After Mr. Fletcher died in 1917, the house was acquired by Harry F. Sinclair and subsequently by Augustus van Horn Stuyvesant and his sister Ann Stuyvesant, descendants of Dutch Governor Peter Stuyvesant. In 1955, the property was acquired by the Ukranian Institute of America and it is frequently open to the public for exhibitions.
In his fine book, "Touring The Upper East Side, Walks in Five Historic Districts" (The New York Landmarks Conservancy, 1995), Andrew S. Dolkart provides the following interesting commentary: "Here, the rural chateau form is compacted by the demands of an urban site, yet the house has a lively asymmetrical shape, and is complete with a moat-like areaway with front stairs suggestive of a draw bridge. The carved detail is outstanding: the winged monster ensconced on the chimney, the paired dolphins on the stone entrance railings, the rustic couples who flank the entrance, and the heads dripping from the second-floor window are but a few of the whimsical ornamental touches."

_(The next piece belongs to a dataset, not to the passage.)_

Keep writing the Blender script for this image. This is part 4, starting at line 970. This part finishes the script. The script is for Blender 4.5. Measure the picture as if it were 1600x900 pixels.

Another François I chateau-style mansion was designed by C. P. H. Gilbert for Felix Warburg at 1109 Fifth Avenue in 1909 and it is now the Jewish Museum (see The City Review article). The architect also designed a major house in the same style for F. W. Woolworth of 5 and Dime fame on the site the apartment building that now stands at 990 Fifth Avenue.
This building is across the street from the dark-brown apartment tower at 980 Fifth Avenue that replaced several townhouses including one that belonged to Isaac Brokaw and whose loss was one of the factors, along with the demolition of the old Pennyslvania Station, that led to the city's enactment of the Landmarks Preservation Commission. The Brokaw house was large but nowhere near as interesting or attractive as this mansion, which anchors an entire block stretching to Madison Avenue of townhouses, the only such block on Fifth Avenue on the Upper East Side. It also is the northern anchor of the extremely sumptuous block of mansions on the avenue between 79th and 78th Streets, a rare reminder of the glory days of when the avenue facing Central Park was known as "Millionaire's Row" and as lined with mansions. The lovely mansion at the south end of this block is the former James Duke mansion at 1 East 78th Street, which is now the New York University Institute of Fine Arts (see The City Review article).
In 2002, the townhouse just to the east of the Ukranian Institute was completed renovated and rebuilt and the block took on more celebrity because one of the mid-block townhouses on the north side of 79th Street belongs to Mayor Bloomberg.
In their fine book, "The A.I.A. Guide to New York City, Fourth Edition" (Three Rivers Press, 2000), Elliot Willensky and Norval White describe this as a "French Gothic palace," adding that "the classic comparison is the house of Jacques Coeur (ca. 1450) at Bourges."